Do fantasy football players know something that many voters do not?
Around 24 million Americans obsess over football players they will never actually control. Their activity costs the economy an estimated $6 billion a year in lost productivity, and they warmly embrace the term “fanatic.” They are fans even though their games have no impact on the real world.
I am starting to see parallels with certain fanatics of a political stripe. (And this pains me to make the comparison, being an occasional fantasy sports player myself.)
Beyond the jump, new polling that shows Republican voters more marginalized but also more energized since they have a powerful sports lesson working in their favor. Progressives would do well to remember this for the 2014 midterms.
A rash of new polling reaffirms that Republican voters are comfortable with becoming a smaller but more hardened national minority. Presidential aspirants, as a result, must swing so far to the right in the primaries that it becomes impossible to come back to the center before November and convince general election voters that their fringeworthy positions haven’t made them cringeworthy candidates.
On immigration, a new Washington Post poll finds a path to citizenship supported by 57 percent of Americans (and similar numbers of moderates and independents) but only 35 percent of Republicans.

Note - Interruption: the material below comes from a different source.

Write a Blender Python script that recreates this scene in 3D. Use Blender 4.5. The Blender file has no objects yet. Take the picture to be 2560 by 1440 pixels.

Similar percentages can be seen in a question about making same-sex marriage legal. And the spread isn't much different on repealing Obamacare.
On balancing the budget in a balanced way, a Marist/NBC News poll finds 77 percent want to see either higher taxes on the rich or a mix of higher taxes and spending cuts. Just 17 percent support the extreme approach of nothing but spending cuts.
On gun safety, 87 percent of Americans in the Marist poll want to see expanded background checks even as Republicans in Congress seem poised to kill any fundamental reforms proposed since the Newtown school massacre.
Public Policy Polling measured public support last week for 20 infamous conspiracy theories. When asked about global warming, just 37 percent of Americans said it is a hoax compared to 58 percent of Republicans. And 13 percent of respondents believe the President of the United States is the anti-Christ, approaching the 14 percent who said in 2013 they believe Bigfoot is real.
With such a diversion from mainstream values, it is small wonder that national Republicans treat thoughts of a White House win as merely fantasy. So why is so much time wasted in lost productivity if they know what most Americans want?
Because they can still win plenty of games by simply showing up to play.
Gerrymandered House districts have left Americans with fanatic partisans on both sides of the aisle and very little chance for voters to elect moderates in either party’s primaries. The Cook Political Report’s new count of “swing districts” has plummeted from 164 in 1998 to just 90 today. In half of Wisconsin’s congressional districts, the 2012 winner received 64 to 72 percent of the vote in a state with a near equal split of Republicans and Democrats.
Conservatives keep winning other races because most moderate Americans are not fanatical about voting more than once every four years. In presidential elections, when Wisconsin sees 70 percent turnout, or about three million voters, Democrats historically do well. But in gubernatorial years like 2010 (or in the June 2012 recall), turnout sinks to 50 percent. That’s about a million fewer people who didn’t think the governor’s race was important enough to deserve their vote. And in spring elections with Supreme Court races, a turnout of 19 percent is the norm. It’s no surprise that the conservative candidate has now won six of the last seven contest court races.
Politics isn’t supposed to be a sport, but one sports lesson is clear: you cannot win if you do not play the game. Conservatives may have turned their party into a fantasy league team, a feel-good roster of positions incapable of winning the Super Bowl of elections, but they’ll keep winning other contests as long as they can count on the complacency of a million neighbors who cannot be bothered to vote unless it’s for a presidential candidate. This is what allows a governor like Scott Walker and his Supreme Court to win battles that have much more impact on all those half-hearted quadrennial voters than anything a President can do in Washington.
To think otherwise is the real fantasy.